Your task -
Collect every line in the records below that contains the word "pixels".

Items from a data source

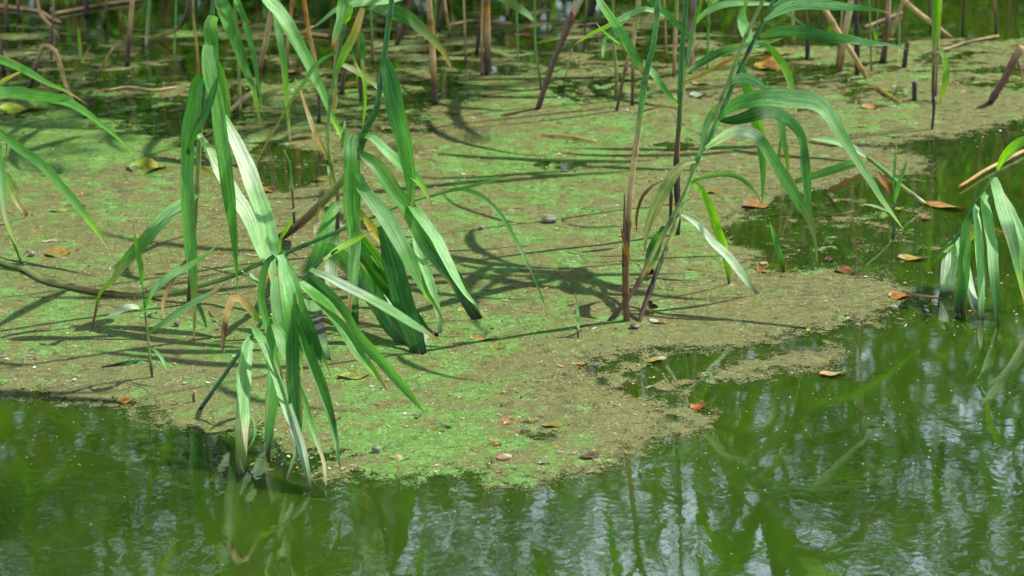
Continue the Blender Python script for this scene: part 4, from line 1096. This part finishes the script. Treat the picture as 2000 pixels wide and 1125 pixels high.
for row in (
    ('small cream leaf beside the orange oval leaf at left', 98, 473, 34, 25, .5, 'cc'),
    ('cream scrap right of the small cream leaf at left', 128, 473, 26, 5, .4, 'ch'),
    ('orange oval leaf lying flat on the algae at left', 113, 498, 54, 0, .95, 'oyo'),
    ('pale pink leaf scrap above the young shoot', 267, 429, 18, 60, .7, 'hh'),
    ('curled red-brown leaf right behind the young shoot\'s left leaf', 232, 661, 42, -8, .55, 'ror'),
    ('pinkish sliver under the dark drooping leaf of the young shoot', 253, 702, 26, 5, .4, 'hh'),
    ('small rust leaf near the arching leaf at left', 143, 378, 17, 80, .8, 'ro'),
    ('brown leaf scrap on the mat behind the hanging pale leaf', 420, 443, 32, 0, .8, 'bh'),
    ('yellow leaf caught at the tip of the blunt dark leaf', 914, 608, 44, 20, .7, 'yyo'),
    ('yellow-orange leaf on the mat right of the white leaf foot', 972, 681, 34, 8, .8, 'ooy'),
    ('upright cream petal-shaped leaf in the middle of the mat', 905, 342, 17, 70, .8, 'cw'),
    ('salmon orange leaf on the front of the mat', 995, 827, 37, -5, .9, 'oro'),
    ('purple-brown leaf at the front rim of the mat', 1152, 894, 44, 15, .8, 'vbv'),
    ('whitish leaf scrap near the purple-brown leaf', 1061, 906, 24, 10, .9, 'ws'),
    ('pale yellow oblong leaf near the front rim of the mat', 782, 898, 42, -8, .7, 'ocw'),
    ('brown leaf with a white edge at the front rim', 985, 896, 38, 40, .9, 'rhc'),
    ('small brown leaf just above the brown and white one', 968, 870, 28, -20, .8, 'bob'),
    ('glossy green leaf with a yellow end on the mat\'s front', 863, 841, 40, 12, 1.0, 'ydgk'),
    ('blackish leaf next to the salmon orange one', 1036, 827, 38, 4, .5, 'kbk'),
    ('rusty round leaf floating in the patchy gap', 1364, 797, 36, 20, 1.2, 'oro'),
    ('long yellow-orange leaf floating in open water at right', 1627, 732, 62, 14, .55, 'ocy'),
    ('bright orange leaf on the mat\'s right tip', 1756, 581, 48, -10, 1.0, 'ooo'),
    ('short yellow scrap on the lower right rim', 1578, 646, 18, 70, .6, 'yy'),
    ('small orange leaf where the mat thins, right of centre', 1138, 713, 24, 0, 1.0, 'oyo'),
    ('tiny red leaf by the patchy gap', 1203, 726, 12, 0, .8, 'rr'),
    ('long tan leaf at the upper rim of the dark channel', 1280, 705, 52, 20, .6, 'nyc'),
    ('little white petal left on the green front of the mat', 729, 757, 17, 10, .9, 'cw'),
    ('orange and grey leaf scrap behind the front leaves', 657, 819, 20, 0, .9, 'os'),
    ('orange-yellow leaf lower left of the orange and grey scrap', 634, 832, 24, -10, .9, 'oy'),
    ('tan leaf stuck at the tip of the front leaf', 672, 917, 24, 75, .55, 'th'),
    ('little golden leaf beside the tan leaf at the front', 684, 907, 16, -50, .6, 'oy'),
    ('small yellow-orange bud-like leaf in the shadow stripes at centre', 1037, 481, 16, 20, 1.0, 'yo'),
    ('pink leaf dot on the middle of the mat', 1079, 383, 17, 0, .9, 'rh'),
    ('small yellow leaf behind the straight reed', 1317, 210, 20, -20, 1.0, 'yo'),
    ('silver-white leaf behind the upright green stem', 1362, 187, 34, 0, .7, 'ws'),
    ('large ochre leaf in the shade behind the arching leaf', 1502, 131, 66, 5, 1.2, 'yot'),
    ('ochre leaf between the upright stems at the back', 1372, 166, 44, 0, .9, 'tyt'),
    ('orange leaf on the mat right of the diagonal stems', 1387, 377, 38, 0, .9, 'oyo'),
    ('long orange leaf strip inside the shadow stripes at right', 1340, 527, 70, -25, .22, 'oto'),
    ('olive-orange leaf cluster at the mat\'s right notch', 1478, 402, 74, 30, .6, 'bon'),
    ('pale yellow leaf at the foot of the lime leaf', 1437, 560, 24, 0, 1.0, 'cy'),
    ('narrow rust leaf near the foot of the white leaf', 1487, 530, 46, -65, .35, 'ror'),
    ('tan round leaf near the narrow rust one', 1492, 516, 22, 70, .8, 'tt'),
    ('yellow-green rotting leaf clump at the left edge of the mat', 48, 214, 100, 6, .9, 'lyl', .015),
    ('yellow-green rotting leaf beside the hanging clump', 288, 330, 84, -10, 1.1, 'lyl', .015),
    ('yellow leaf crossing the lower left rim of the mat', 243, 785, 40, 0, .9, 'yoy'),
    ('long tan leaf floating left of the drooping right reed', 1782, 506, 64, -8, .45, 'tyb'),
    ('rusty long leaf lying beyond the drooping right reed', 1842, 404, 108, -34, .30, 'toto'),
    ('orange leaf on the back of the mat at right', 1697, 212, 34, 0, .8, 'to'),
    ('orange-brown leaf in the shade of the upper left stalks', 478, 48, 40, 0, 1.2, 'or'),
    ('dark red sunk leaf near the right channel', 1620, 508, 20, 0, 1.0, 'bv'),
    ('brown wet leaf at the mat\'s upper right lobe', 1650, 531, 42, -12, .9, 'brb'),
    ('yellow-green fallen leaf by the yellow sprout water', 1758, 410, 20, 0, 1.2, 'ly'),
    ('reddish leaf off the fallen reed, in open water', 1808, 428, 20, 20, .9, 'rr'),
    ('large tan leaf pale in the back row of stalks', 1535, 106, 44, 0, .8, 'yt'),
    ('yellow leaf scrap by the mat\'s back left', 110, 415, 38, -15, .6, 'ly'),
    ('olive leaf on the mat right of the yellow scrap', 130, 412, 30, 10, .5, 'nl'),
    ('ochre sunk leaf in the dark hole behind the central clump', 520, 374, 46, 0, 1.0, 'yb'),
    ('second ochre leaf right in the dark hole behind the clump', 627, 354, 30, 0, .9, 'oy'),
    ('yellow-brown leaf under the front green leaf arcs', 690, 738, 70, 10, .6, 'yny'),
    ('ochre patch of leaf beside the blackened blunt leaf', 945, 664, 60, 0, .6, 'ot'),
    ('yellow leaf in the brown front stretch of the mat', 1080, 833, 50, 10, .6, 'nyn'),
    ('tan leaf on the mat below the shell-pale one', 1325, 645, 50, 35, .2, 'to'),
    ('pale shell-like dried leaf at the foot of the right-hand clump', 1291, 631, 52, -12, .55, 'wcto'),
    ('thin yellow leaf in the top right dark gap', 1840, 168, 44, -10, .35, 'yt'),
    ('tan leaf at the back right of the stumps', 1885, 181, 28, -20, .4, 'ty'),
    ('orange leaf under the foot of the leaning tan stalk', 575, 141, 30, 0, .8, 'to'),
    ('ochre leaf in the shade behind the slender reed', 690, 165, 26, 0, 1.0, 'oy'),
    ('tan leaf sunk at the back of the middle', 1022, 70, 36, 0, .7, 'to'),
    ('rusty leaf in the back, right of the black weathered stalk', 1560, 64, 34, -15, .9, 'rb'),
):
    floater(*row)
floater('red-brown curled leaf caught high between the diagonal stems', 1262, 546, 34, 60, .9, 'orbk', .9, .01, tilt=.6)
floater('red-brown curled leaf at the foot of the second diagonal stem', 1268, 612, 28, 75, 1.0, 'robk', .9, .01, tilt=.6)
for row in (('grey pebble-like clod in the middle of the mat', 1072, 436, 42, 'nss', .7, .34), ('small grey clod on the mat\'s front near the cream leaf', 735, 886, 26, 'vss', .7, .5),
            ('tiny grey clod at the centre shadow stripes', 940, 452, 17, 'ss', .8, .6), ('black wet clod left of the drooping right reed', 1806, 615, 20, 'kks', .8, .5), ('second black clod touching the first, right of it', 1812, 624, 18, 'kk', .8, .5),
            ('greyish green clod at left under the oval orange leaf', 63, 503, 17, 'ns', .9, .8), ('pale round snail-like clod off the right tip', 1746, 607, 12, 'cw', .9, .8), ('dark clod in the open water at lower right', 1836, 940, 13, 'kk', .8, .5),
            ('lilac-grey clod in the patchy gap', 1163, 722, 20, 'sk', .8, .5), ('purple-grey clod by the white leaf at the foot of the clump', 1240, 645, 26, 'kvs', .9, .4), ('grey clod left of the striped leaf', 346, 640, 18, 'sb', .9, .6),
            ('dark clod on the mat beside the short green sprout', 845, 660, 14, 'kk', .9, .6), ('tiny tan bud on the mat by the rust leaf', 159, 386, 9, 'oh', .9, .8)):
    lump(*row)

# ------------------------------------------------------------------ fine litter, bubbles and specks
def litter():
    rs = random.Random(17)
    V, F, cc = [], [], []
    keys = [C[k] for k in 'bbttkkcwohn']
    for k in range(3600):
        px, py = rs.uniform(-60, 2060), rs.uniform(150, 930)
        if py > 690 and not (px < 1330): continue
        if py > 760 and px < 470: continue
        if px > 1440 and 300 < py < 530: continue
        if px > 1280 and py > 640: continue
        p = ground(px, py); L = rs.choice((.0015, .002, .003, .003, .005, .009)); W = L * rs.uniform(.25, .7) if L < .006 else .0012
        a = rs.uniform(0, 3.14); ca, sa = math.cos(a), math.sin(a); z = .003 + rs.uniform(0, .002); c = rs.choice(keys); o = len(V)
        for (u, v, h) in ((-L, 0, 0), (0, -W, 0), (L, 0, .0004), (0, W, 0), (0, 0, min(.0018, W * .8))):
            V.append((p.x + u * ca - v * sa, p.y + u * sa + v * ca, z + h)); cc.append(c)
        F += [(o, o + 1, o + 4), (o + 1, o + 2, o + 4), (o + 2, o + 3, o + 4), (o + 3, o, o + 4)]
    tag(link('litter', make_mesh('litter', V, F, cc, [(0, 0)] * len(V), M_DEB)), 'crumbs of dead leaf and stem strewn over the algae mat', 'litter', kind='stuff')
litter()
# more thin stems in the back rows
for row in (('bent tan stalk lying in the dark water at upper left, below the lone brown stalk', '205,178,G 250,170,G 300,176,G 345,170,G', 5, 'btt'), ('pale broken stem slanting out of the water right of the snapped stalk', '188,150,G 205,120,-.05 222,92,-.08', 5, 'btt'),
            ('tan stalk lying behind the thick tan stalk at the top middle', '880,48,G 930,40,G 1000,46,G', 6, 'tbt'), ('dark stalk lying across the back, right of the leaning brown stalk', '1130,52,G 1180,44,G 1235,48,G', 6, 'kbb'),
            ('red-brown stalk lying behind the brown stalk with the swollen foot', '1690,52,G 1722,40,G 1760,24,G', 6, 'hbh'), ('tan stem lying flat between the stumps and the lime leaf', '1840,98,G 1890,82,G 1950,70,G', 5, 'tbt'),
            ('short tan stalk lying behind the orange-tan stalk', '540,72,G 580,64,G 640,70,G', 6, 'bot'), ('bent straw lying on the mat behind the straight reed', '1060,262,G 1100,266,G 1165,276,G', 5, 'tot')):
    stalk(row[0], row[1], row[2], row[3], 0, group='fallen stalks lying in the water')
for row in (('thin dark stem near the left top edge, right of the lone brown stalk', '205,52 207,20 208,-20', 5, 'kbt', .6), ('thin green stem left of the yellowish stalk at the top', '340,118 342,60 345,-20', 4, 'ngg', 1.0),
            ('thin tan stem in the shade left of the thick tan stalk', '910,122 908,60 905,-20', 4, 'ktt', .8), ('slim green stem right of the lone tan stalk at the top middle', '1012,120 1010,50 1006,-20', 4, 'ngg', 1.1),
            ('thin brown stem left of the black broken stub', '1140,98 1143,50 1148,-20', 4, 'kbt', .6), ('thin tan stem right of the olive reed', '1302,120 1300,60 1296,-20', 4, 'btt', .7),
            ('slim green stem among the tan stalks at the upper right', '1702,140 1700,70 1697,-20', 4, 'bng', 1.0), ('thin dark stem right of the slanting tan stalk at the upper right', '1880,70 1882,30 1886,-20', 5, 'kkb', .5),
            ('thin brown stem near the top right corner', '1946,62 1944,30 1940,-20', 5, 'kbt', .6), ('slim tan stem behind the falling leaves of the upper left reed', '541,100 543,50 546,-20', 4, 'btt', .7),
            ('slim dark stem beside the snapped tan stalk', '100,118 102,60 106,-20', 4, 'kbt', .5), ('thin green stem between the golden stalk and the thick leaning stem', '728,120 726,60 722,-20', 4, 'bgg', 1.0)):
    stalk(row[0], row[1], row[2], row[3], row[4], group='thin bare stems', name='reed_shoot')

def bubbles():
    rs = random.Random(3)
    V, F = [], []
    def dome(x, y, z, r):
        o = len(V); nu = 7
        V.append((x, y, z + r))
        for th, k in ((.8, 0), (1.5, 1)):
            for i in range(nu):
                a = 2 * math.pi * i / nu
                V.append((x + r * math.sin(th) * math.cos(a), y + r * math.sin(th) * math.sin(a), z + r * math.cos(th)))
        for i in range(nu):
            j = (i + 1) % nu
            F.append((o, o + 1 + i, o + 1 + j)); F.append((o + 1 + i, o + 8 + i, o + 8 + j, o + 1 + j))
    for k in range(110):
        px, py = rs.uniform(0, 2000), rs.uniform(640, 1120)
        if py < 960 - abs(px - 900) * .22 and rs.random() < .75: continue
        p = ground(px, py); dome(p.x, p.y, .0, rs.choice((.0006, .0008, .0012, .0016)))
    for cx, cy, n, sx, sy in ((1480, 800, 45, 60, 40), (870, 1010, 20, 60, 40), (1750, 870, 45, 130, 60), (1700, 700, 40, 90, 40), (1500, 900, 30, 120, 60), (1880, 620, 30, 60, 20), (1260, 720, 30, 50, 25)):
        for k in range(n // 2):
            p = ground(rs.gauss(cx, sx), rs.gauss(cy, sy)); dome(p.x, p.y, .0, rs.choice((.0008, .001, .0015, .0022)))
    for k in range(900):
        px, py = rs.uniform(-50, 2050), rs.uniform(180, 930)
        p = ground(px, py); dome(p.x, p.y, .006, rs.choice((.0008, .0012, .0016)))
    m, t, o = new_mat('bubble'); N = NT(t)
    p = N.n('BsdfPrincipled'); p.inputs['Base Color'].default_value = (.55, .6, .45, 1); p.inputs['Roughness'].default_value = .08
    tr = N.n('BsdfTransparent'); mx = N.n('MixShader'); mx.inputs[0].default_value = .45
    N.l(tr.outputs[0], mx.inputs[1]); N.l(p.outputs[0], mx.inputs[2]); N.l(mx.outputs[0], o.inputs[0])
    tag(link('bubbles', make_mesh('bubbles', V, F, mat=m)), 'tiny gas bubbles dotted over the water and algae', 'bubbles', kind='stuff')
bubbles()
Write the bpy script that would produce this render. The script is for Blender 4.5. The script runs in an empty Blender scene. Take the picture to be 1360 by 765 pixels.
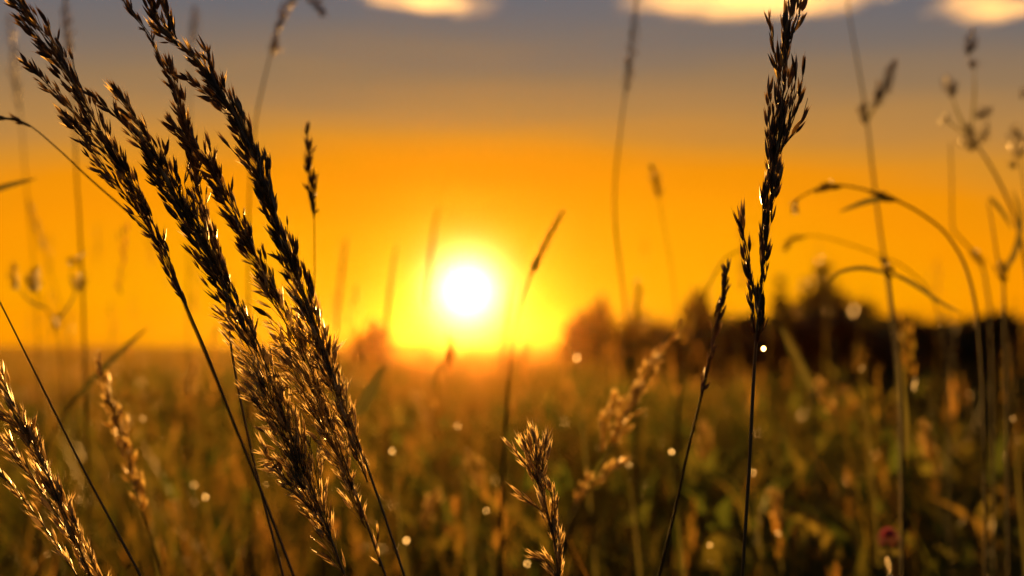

Written response -
Continue the Blender Python script for this scene: part 4, from line 1096. This part finishes the script. Treat the picture as 2000 pixels wide and 1125 pixels high.
Write the bpy script that would produce this render. The script is for Blender 4.5. The script runs in an empty Blender scene. Take the picture to be 1360 by 765 pixels.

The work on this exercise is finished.